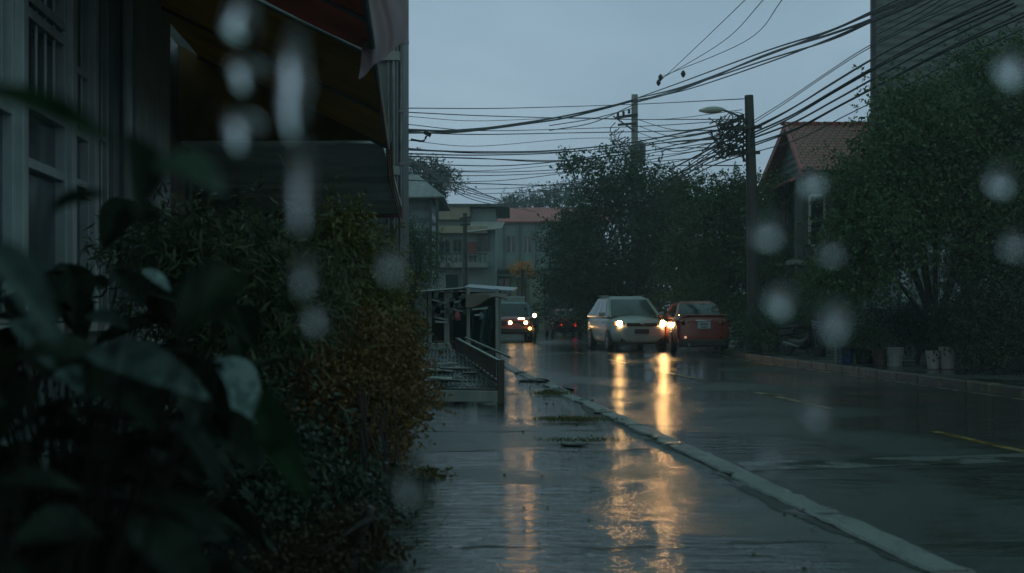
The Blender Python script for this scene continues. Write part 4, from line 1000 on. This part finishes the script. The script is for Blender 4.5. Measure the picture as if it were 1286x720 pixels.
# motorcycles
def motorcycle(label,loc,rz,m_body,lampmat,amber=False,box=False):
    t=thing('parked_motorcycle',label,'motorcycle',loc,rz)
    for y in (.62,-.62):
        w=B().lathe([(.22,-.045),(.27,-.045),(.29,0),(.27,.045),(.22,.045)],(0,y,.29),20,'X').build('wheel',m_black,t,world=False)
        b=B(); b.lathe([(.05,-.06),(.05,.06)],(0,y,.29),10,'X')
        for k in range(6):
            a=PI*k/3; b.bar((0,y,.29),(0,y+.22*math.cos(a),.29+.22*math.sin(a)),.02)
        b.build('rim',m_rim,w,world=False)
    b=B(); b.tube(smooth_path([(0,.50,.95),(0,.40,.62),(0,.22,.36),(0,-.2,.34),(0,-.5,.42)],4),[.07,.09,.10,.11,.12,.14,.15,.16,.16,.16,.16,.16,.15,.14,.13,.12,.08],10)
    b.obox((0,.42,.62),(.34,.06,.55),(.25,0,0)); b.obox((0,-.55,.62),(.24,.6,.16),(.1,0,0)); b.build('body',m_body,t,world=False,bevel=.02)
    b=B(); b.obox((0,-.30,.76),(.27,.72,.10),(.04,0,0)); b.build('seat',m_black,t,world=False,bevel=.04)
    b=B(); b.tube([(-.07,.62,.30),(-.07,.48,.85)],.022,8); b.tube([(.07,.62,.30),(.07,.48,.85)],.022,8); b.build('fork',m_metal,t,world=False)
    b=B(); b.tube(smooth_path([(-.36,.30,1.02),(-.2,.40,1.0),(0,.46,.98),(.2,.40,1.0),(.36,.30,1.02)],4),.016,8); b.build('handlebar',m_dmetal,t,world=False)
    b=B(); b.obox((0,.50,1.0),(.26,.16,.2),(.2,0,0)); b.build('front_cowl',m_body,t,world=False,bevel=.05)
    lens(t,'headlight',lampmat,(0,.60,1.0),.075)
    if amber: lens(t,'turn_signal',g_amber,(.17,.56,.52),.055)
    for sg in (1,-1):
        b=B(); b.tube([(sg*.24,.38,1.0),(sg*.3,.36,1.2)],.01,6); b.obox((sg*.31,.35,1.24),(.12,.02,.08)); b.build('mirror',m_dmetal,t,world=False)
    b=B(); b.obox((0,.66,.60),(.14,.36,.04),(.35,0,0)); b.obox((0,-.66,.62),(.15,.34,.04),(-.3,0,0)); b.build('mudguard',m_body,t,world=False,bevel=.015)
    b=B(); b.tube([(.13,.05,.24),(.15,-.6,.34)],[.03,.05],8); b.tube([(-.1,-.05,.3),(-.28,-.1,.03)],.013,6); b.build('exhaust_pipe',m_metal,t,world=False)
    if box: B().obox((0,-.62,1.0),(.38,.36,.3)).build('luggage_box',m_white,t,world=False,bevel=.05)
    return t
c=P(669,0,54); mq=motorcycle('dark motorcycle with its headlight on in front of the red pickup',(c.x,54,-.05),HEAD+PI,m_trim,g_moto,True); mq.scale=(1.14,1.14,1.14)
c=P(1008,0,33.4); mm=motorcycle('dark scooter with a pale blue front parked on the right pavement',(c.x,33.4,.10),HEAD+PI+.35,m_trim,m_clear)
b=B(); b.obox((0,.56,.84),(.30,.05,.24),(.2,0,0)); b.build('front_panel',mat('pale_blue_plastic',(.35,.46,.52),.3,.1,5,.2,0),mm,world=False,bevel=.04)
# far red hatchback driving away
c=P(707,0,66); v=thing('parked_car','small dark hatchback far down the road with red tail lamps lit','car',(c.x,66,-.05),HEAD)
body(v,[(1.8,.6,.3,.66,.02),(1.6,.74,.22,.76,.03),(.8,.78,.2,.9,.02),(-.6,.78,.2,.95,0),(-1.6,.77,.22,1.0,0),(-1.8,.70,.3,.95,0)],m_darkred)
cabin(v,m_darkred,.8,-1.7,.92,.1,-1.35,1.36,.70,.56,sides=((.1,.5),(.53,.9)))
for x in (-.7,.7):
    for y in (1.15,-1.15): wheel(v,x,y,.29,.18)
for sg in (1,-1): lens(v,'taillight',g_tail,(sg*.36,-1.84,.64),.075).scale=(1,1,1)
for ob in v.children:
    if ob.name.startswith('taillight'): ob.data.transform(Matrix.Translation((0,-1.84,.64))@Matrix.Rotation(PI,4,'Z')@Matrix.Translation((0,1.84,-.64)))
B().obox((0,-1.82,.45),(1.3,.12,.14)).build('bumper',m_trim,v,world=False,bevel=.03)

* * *

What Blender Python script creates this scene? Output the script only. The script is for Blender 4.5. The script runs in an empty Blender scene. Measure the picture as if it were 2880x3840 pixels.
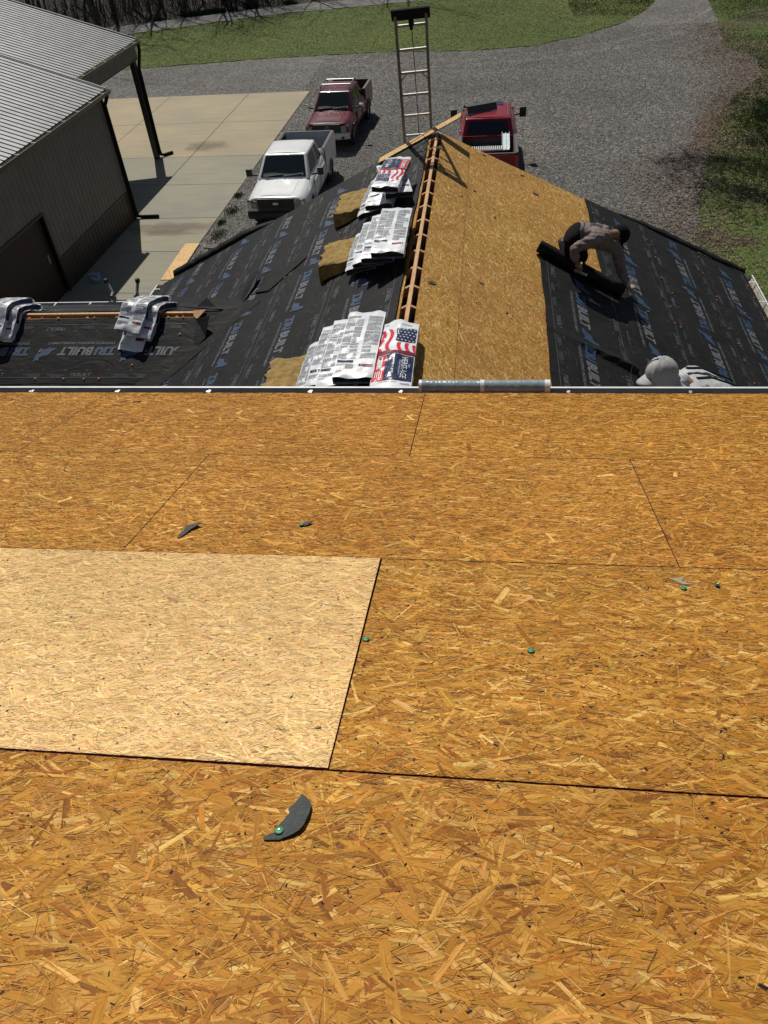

* * *

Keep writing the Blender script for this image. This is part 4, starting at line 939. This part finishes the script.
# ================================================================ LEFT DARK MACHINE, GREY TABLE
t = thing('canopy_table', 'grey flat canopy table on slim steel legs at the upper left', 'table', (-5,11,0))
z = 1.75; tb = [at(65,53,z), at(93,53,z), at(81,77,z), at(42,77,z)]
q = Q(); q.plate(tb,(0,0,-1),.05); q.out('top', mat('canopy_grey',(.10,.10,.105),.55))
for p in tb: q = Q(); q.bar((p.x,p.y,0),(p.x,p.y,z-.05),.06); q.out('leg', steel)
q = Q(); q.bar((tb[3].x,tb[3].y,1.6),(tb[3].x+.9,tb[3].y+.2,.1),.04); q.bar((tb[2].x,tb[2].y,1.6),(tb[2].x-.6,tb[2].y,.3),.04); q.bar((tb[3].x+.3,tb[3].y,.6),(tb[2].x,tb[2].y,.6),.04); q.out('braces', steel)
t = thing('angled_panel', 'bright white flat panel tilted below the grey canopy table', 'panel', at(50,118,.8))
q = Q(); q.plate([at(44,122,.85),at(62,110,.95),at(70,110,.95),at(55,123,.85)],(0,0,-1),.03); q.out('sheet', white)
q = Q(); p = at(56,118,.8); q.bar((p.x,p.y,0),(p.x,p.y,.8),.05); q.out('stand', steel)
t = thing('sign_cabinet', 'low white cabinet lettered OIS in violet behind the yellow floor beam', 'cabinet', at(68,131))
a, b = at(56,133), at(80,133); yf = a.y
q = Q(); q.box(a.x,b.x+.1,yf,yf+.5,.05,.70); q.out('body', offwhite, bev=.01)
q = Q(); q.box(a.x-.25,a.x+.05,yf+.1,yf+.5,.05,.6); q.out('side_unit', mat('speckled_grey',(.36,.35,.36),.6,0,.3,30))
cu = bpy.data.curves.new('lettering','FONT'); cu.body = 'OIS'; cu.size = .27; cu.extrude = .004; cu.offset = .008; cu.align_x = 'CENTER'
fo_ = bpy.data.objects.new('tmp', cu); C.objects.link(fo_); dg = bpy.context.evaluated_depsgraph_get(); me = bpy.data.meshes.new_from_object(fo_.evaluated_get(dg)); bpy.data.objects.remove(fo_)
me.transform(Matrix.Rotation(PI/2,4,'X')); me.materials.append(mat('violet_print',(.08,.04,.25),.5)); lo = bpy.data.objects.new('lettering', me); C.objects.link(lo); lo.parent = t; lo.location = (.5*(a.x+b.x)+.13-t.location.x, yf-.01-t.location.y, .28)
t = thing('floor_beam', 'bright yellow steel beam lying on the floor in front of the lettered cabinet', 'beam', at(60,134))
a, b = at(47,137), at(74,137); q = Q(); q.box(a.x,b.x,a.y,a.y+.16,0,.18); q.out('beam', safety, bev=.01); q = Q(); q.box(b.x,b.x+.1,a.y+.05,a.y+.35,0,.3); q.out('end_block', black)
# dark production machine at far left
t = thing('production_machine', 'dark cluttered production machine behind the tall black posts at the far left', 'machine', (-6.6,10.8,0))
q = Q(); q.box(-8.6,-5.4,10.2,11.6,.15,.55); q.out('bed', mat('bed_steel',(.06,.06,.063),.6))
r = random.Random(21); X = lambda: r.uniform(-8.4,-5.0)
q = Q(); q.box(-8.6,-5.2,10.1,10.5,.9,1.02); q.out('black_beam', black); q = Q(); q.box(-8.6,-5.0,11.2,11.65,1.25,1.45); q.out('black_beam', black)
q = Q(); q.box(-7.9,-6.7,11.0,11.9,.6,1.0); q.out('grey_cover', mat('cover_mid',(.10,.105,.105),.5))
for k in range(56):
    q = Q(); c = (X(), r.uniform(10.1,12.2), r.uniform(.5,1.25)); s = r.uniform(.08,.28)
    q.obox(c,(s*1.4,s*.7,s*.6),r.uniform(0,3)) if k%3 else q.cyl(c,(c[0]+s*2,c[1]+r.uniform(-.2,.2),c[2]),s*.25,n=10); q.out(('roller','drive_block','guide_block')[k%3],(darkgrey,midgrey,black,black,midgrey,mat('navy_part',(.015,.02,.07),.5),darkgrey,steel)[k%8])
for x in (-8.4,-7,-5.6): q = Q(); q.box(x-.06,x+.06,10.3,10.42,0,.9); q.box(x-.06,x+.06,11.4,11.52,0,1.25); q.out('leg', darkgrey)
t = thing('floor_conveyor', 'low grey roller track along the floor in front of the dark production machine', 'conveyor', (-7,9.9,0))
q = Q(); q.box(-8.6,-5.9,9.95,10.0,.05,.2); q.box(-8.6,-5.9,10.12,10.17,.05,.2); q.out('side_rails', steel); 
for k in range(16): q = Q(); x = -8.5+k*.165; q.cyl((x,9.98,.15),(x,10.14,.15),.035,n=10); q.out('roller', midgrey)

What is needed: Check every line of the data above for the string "scene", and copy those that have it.

Response to this task:
The Blender Python script for this scene continues. Write part 4, from line 1000 on. This part finishes the script. The script is for Blender 4.5. Measure the picture as if it were 1286x720 pixels.
What Blender Python script creates this scene? Output the script only. The script is for Blender 4.5. The script runs in an empty Blender scene. Measure the picture as if it were 2880x3840 pixels.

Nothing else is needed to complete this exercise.